The great question is, thus, to what degree did the influx of American silver increase the money supply, as opposed to simply displacing other forms of exchange. Unfortunately, most of the other forms of exchange are all but invisible to the historian. We can hardly do better than guess at the number of tally sticks and I.O.U.'s used in the past, or estimate how that number has changed. Researchers interested in the question scour the most basic documents of the era - particularly banking and shipping records and contracts of all kinds. It is a complex question and you'll find plenty of spirited disagreements in the literature.

Upvote:1

"Adequacy" is not a technical term and will be hard to apply without reflecting modern biases.

Estimations of historical inflation expectations (see the 2016 paper by Carola Conces Binder) could be part of a judgment on monetary adequacy. Tracking trends of cash transactions against bartering and home production is difficult because those mostly go unrecorded.
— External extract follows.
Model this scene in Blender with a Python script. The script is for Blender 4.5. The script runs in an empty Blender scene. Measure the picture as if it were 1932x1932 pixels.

Some risk factors and coindicators for inadequate money supplies are:

  • issuance of scrip
  • periods of inflation with little coinage
  • transactors complaining about sparse cash
  • businesspeople storing more of their worth in goods
  • being in a colony or frontier with no local coinage

Upvote:5

Sketch answer: Money can be used for small scale trade (grocery shopping), wages, long distance trade and to store value. I differ two scales of trade because I believe the needs of a merchant managing shipping between Venice and Damascus are different enough from those of a piper buying bread & beer. We can look at these four uses for a given time and place:

  • Shopping: Did people usually pay directly in coin, or did they use tally sticks, buckskins, or other forms of cashless payment?
  • Wages: Was labor paid in goods or coin? Was labor even wage labor or managed differently, like corvee?
  • Trade: IOUs between traders? I read somewhere that these where used extensively in pre-modern times, don't have the source now.
  • Store of value: From an older answer by Samuel Russel, about European middle ages:

    A few families would have concentrated wealth, but this wouldn't be liquid capital, it would be static textiles used for display, or cloths. We know this from the viciousness with which churchmen and nobles forced "sumptuary" laws on rich town dwellers to stop them from wearing hats too big, cloaks with too many folds, or shoes that were too long.

In a medieval society, there were fewer less transactions requiring money: Up until the 19th century, the majority (one figure: 80%) of a poor person's income would be spent on food. When the majority (ballpark: 80% for middle ages, likely too low) are peasants, producing their own food plus tax, you have ~60% of likely transactions taking place within one household. Money supply becomes more important, the more transactions take place between people who don't know each other & the less closed an economy is.

When investigating this question, I believe you arrive quickly at a chicken and egg question - did changed, modernized social relationships necessitate more money (and thus encourage the plunder of the new world) or did the money supply fuel an economic transformation? This would be economic theory and I won't go into that here. But I think if you look at the use (or not!) of cashless payment system, you have a hint of the people then and there saw their money supply as adequate.